[START OF Dataset excerpts]

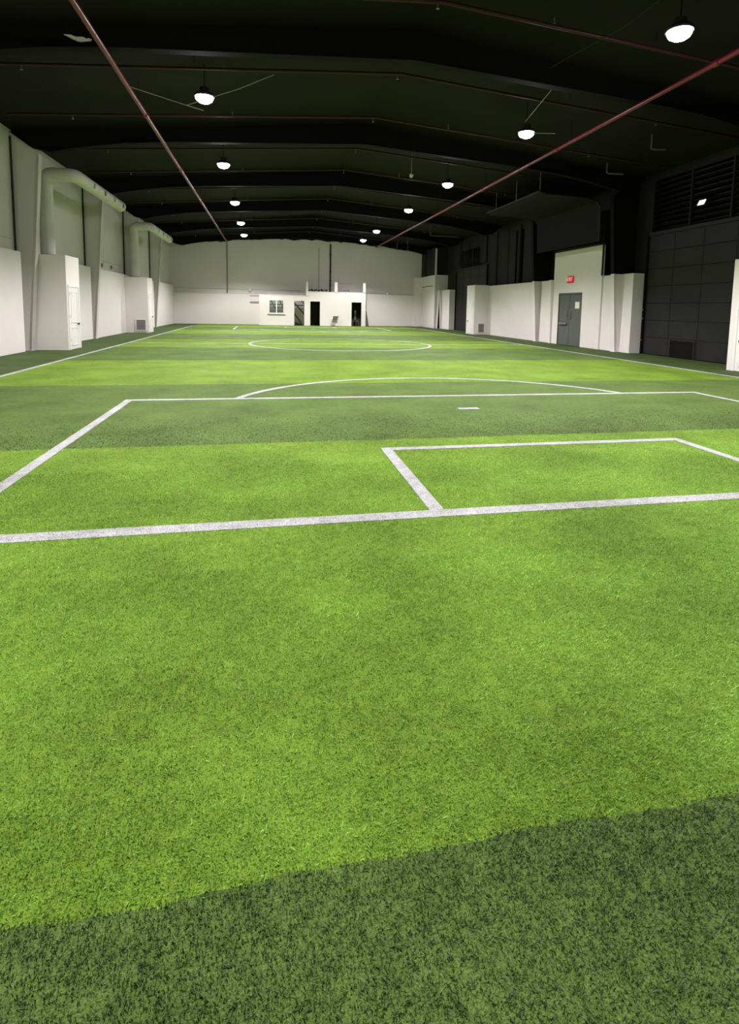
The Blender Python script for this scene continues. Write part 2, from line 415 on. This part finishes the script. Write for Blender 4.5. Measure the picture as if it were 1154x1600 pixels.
# loose edge of the black roof lining where it meets the far wall
mb = MB(); n = 90; xs2 = np.linspace(WL + .05, WR - .1, n)
def drape(x): return float(np.interp(abs(x - RC), [0, 3, 6, 8.5, 10], [6.44, 6.4, 6.12, 5.92, 5.9])) + .035 * math.sin(x * 2.3) + .03 * math.sin(x * 5.1 + 1) - .05 * (abs((x * .45) % 1 - .5) < .04)
for a, b in zip(xs2[:-1], xs2[1:]):
    mb.prism([(a, drape(a)), (b, drape(b)), (b, roof(b)), (a, roof(a))], 'y', Y1 - .14 + .03 * math.sin(a * 4), Y1 - .1 + .03 * math.sin(a * 4))
mb.build('lining_edge', M['black'], ceil)
# ------------------------------------------------------------------ steel columns
def column(y, side, label, group):
    s = 1 if side == 'l' else -1
    def X(d): return (WL + d) if s == 1 else (WR - d)     # d metres in from the wall
    up = M['metal_wall'] if s == 1 else M['rafter']; lo = M['metal_wall'] if s == 1 else M['white']
    e = empty('steel_column', (X(.15), y, 0), label, 'column', group)
    base, top, zt = (.31, .72, 5.52) if s == 1 else (.66, 1.05, 5.52)
    def dep(z): return base + (top - base) * z / zt
    for z0, z1, m, nm in ((0, HP, lo, 'web'), (HP, zt, up, 'web')):
        tp = [(X(dep(z1)), z1), (X(.005), z1)] if z1 < 5 else [(X(dep(z1)), z1), (X(.005), 6.1)]
        MB().prism([(X(0.005), z0), (X(dep(z0)), z0)] + tp, 'y', y - .016, y + .016).build(nm, m, e)
        f0, f1 = dep(z0), dep(z1)
        MB().prism([(X(f0), z0), (X(f0 + .02), z0), (X(f1 + .02), z1), (X(f1), z1)], 'y', y - .1, y + .1).build('flange', m, e)
    MB().box(min(X(0), X(base + .05)), max(X(0), X(base + .05)), y - .13, y + .13, 0, .02).build('base_plate', lo, e)
    return e
column(18.0, 'l', 'pale tapered steel column beside the nearest left closet with door', 'left wall columns')
column(24.2, 'l', 'pale tapered steel column midway between the two left closets', 'left wall columns')
column(30.4, 'l', 'pale tapered steel column behind the farther left closet', 'left wall columns')
column(36.6, 'l', 'pale tapered steel column farthest down the left wall', 'left wall columns')
column(18.25, 'r', 'two-tone tapered column between double door and big black overhead door', 'right wall columns')
column(24.4, 'r', 'two-tone tapered column on far side of the double door', 'right wall columns')

# ------------------------------------------------------------------ closets with doors and vents
def closet(x0, x1, y0, y1, z1, faceside, label, vent=True, doory=None):
    """faceside +1: door looks towards +X (left wall); -1: towards -X (right wall)"""
    s = faceside; fx = x1 if s == 1 else x0
    e = empty('utility_closet', ((x0 + x1) / 2, (y0 + y1) / 2, 0), label, 'closet', 'white utility closets along the side walls')
    MB().box(x0, x1, y0, y1, 0, z1).build('body', M['white'], e, bevel=.004)
    d0, d1 = doory; dz = 1.86
    def fb(a, b, c, d, z0, z1_): return MB().box(min(fx + s * a, fx + s * b), max(fx + s * a, fx + s * b), c, d, z0, z1_)
    mb = fb(0, .025, d0 - .07, d0, 0, dz + .07); mb2 = fb(0, .025, d1, d1 + .07, 0, dz + .07); mb3 = fb(0, .025, d0, d1, dz, dz + .07)
    for k, q in enumerate((mb, mb2, mb3)): q.build('casing', M['trim'], e, bevel=.006)
    door = fb(0, .012, d0 + .006, d1 - .006, .012, dz - .006).build('door', M['trim'], e)
    for z0, z1_ in ((.12, .66), (.80, dz - .13)):
        a, b = d0 + .13, d1 - .13
        for q in (fb(.012, .024, a, b, z0, z0 + .02), fb(.012, .024, a, b, z1_ - .02, z1_), fb(.012, .024, a, a + .02, z0, z1_), fb(.012, .024, b - .02, b, z0, z1_)):
            q.build('moulding', M['vent'] if False else M['trim'], door)
    ky = d1 - .15
    MB().lathe([(.028, .0), (.028, .01), (.012, .014), (.012, .03), (.034, .034), (.04, .045), (.03, .058), (.01, .062)], (0, 0, 0), 14, 'x').build('knob', M['bronze'], door, smooth=True).matrix_local = Matrix.Translation(-e.location + e.location) @ Matrix.Translation((fx + s * .012, ky, .76)) @ Matrix.Diagonal((s, 1, 1, 1))
    for z in (.25, .95, 1.62): fb(.01, .026, d0 - .012, d0 + .014, z, z + .09).build('hinge', M['steel'], door)
    if vent:
        a, b = vent; yf = y0
        MB().box(a, b, yf - .008, yf, .13, .62).build('vent_plate', M['ventdark'], e)
        f = MB().box(a - .05, a, yf - .03, yf, .08, .67).box(b, b + .05, yf - .03, yf, .08, .67).box(a, b, yf - .03, yf, .62, .67).box(a, b, yf - .03, yf, .08, .13).build('vent_frame', M['trim'], e)
        for k in range(9):
            z = .145 + k * .054
            MB().prism([(yf - .008, z + .03), (yf - .026, z), (yf - .022, z - .002), (yf - .004, z + .028)], 'x', a, b).build('vent_slat', M['vent'], f)
    return e
closet(PL + .004, -5.76, 18.145, 19.32, 2.78, 1, 'white closet with panelled door, nearest on the left wall', None, (18.30, 19.12))
closet(PL + .004, -5.70, 29.25, 30.5, 2.68, 1, 'white closet with low vent, farther along the left wall', (-6.24, -5.83), (29.4, 30.25))
closet(11.58, PR - .004, 30.62, 31.9, 2.83, -1, 'white closet with low vent beside the far black overhead door, right wall', (11.86, 12.2), (30.8, 31.7))
closet(11.56, PR - .004, 11.0, 12.28, 2.81, -1, 'white closet at right edge, nearest on the right wall', None, (11.2, 12.02))

# ------------------------------------------------------------------ air ducts on the closets of the left wall
def elbow_path(y0, y1, xa, xb, z0, z, r=.22):
    P = [(xa, y0, z0), (xa, y0, z - r)]
    for k in range(1, 6):
        a = math.pi / 2 * k / 5; P.append((xa + r * (1 - math.cos(a)), y0, z - r + r * math.sin(a)))
    P.append((xb - r, y0, z))
    for k in range(1, 6):
        a = math.pi / 2 * k / 5; P.append((xb - r + r * math.sin(a), y0 + r * (1 - math.cos(a)), z))
    P.append((xb, y1, z)); return P
def duct(y0, y1, xa, xb, z0, z, label):
    e = empty('air_duct', (xa, y0, z0), label, 'duct', 'pale air ducts rising from the left closets')
    P = elbow_path(y0, y1, xa, xb, z0, z)
    run = MB().tube(P, .195, 20).build('duct_pipe', M['duct'], e, smooth=True)
    MB().lathe([(.195, 0), (.19, .03), (.15, .08), (.08, .11), (.01, .12)], (xb, y1, z), 20, 'y').build('end_cap', M['duct'], e, smooth=True)
    MB().lathe([(.24, 0), (.24, .03), (.2, .05)], (xa, y0, z0), 20).build('collar', M['vent'], e)
    n = 4
    for k in range(n):
        y = y0 + 1.3 + k * (y1 - y0 - 1.7) / (n - 1)
        MB().lathe([(.085, .0), (.085, .02), (.05, .022)], (xb + .185, y, z - .03), 14, 'x').build('outlet', M['ventdark'] if k % 2 else M['vent'], e)
    for y in np.arange(y0 + .7, y1, 1.2): MB().tube([(xb, y, z), (xb, y + .03, z)], .2, 20).build('joint_ring', M['duct'], e, smooth=True)
    return e
duct(18.72, 24.1, -6.40, -5.60, 2.781, 5.16, 'pale round air duct rising from the nearest left closet')
duct(29.75, 35.3, -6.36, -5.62, 2.681, 5.16, 'pale round air duct rising from the farther left closet')

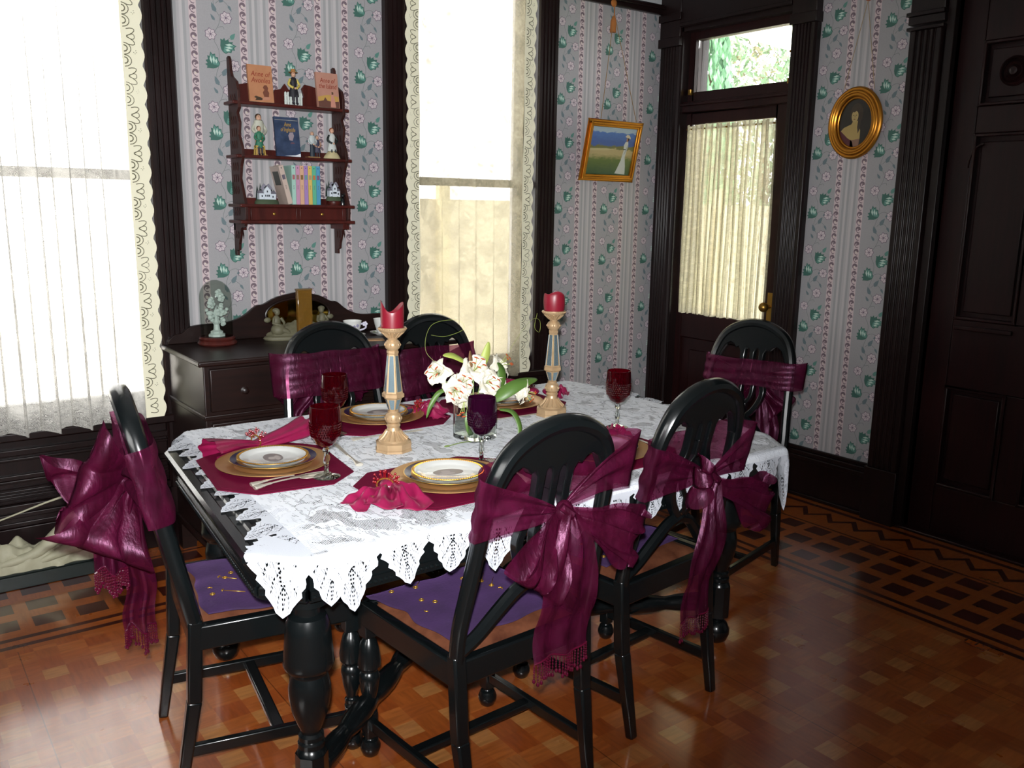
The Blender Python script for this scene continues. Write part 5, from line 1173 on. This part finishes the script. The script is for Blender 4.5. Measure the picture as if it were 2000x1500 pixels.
# small figurines
SK = flat('c49a80'); 
def doll(name, label, x, y, z, body, sleeve, hair, h, hat=None, seat=None, legs='1a1420', extra=None, man=False):
    t = thing(name, label, 'figurine', (x, y, z), 0, 'painted figurines on the wall shelf'); k = h/.15
    m = MB()
    if man: m.lathe([(.0, .0), (.016*k, 0), (.014*k, .05*k), (.013*k, .075*k)], 14, sq=.7); m.build('trousers', flat(legs), t); m = MB(); m.lathe([(.014*k, .07*k), (.019*k, .1*k), (.017*k, .118*k), (.006*k, .125*k)], 16, sq=.65)
    else:
        for s in (-1, 1): m.tube([(s*.008*k, -.012*k, .042*k), (s*.008*k, -.014*k, .006*k)], .0052*k, 8); m.ell((s*.008*k, -.019*k, .005*k), (.005*k, .009*k, .005*k), 8, 5)
        m.build('leg', flat(legs), t); m = MB(); m.lathe([(.023*k, .035*k), (.022*k, .05*k), (.013*k, .078*k), (.016*k, .10*k), (.012*k, .112*k), (.005*k, .118*k)], 18, sq=.75)
    m.build('dress' if not man else 'shirt', flat(body), t)
    m = MB()
    for s in (-1, 1): m.tube(spline([(s*.014*k, 0, .108*k), (s*.024*k, -.004*k, .085*k), (s*.008*k, -.018*k, .07*k)], 5), .0052*k, 8)
    m.build('sleeve', flat(sleeve), t)
    m = MB(); m.ell((0, -.001*k, .128*k), (.010*k, .0105*k, .0125*k)); m.tube([(0, 0, .112*k), (0, 0, .12*k)], .004*k, 8); m.ell((0, -.011*k, .127*k), (.002*k, .002*k, .0025*k), 6, 4); m.build('head', SK, t); m = MB(); m.ell((0, -.02*k, .069*k), .005*k, 8, 6); m.build('hands', SK, t)
    m = MB()
    for s in (-1, 1): m.ell((s*.0038*k, -.0105*k, .131*k), (.0014*k, .0008*k, .0014*k), 6, 4)
    m.tube([(-.003*k, -.0108*k, .1215*k), (.003*k, -.0108*k, .1215*k)], .0007*k, 4); m.build('face_paint', flat('4a2a2a'), t)
    m = MB(); m.ell((0, .003*k, .132*k), (.0115*k, .0105*k, .0115*k)); m.build('hair', flat(hair), t)
    if hat: m = MB(); m.lathe([(0, .152*k), (.009*k, .15*k), (.011*k, .139*k), (.02*k, .137*k), (.02*k, .1355*k), (0, .1355*k)], 20); m.build('hat', flat(hat), t)
    if seat == 'fence':
        m = MB()
        for j in range(7): a = -.036+j*.012; m.prism([(a-.0045, 0), (a+.0045, 0), (a+.0045, .05), (a, .056), (a-.0045, .05)], .004, .008, lambda u, v, w: (u, w, v))
        m.box(-.04, .04, .008, .011, .015, .02); m.box(-.04, .04, .008, .011, .037, .042); m.build('picket_fence', flat('c8d0ca'), t, smooth=0)
    if seat == 'stool':
        m = MB(); m.box(-.02, .02, -.012, .012, .034, .04)
        for sx in (-1, 1):
            for sy in (-1, 1): m.bar((sx*.017, sy*.01, .034), (sx*.02, sy*.012, 0), .005, .005, (0, 1, 0))
        m.build('stool', flat('a88a40'), t, smooth=0)
    if seat == 'mound': m = MB(); m.grid(lambda u, v: (lerp(.04, .012, v)*cos(2*pi*u)*(1+.06*sin(5*u*6.28)), lerp(.028, .012, v)*sin(2*pi*u), .036*v**.7), 24, 6, cu=True); m.lathe([(0, .036), (.012, .036)], 12); m.build('patchwork_mound', [flat('b8ac84')], t)
    if seat == 'base': m = MB(); m.box(-.028, .028, -.02, .018, -.006, .0); m.build('base', flat('8a6a40'), t)
    return t
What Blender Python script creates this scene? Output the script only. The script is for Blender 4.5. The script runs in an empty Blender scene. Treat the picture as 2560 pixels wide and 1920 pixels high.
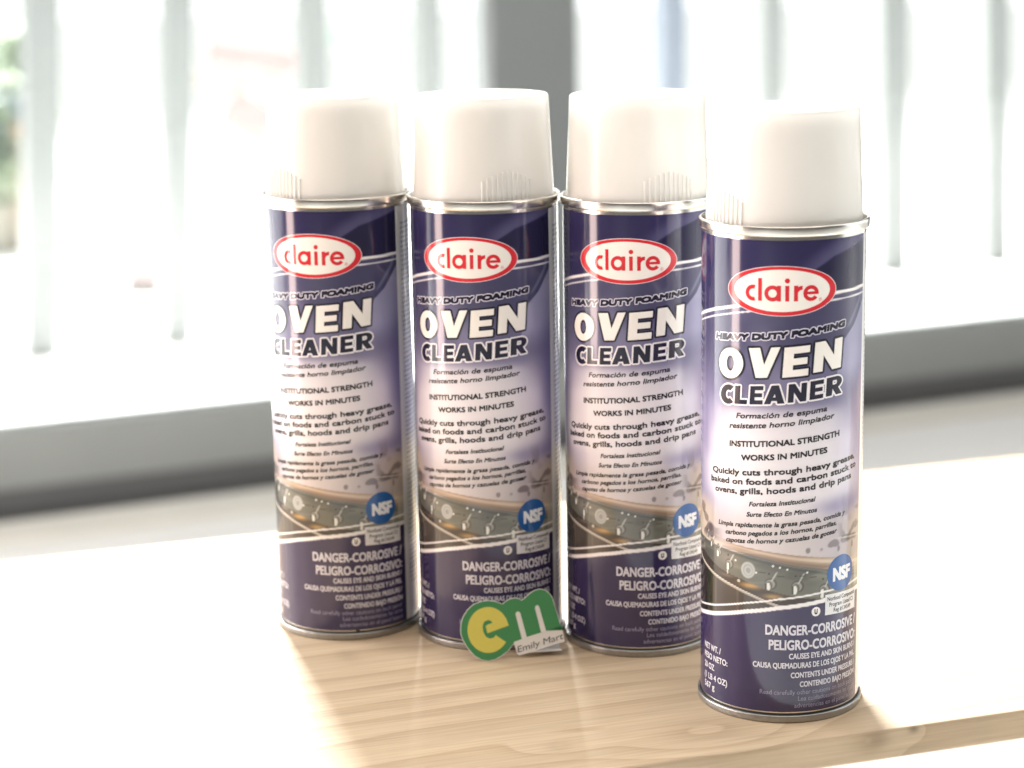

[END OF Dataset excerpts]

**What needs to be done**
Each line that has the word "picture" should be copied.

**Expected answer**
The Blender Python script for this scene continues. Write part 2, from line 415 on. This part finishes the script. Write for Blender 4.5. Measure the picture as if it were 1154x1600 pixels.
The Blender Python script for this scene continues. Write part 5, from line 1173 on. This part finishes the script. The script is for Blender 4.5. Measure the picture as if it were 2000x1500 pixels.
What Blender Python script creates this scene? Output the script only. The script is for Blender 4.5. The script runs in an empty Blender scene. Treat the picture as 2560 pixels wide and 1920 pixels high.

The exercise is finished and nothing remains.